Monday, 16 April 2012: 12:00 PM
Champions DE (Sawgrass Marriott)
Ryan Maue, WeatherBELL Analytics, Tallahassee, FL
Since 2007, overall global tropical cyclone (TC) activity has decreased dramatically using either frequency or accumulated energy metrics. The time series of global TCs of tropical storm, hurricane, and major hurricane strength has not exhibited a significant trend during the past several decades but has demonstrated considerable interannual and interdecadal variability mainly associated with the El NiƱo Southern Oscillation and Pacific Decadal Oscillation. Although our current historical best-tracks are incomplete prior to the satellite era over sparsely observed ocean basins, at least 40-years of reliable data is available to contextualize the recent historical downturn in TC activity continuing to the present. Indeed in 2011, the number of global hurricane-force tropical cyclone landfalls numbered only 9, a multi-decades low.

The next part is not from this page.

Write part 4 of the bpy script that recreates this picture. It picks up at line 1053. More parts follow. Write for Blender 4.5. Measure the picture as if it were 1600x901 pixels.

Acknowledging the marked TC activity decrease, it is critical to address previous research findings which have prominently publicized increasing trends in TC intensity and frequency historical best-track datasets due to anthropogenic influences. On a global scale, it is clear that such conclusions should be met with considerably more skepticism today.
Upon recognition of the very strong influence of natural climate variability on overall global TC behavior, the past 5-years provides a sobering reminder that linear correlations between relatively short TC activity time series and sea surface temperature measures may be inadequate to characterize historical variability in either quantity. Furthermore, as researchers reassess the role of tropical cyclones in the climate system, we must ask if the current lower-level of global TC activity reminiscent of the 1980s will be a permanent feature of the upcoming decade.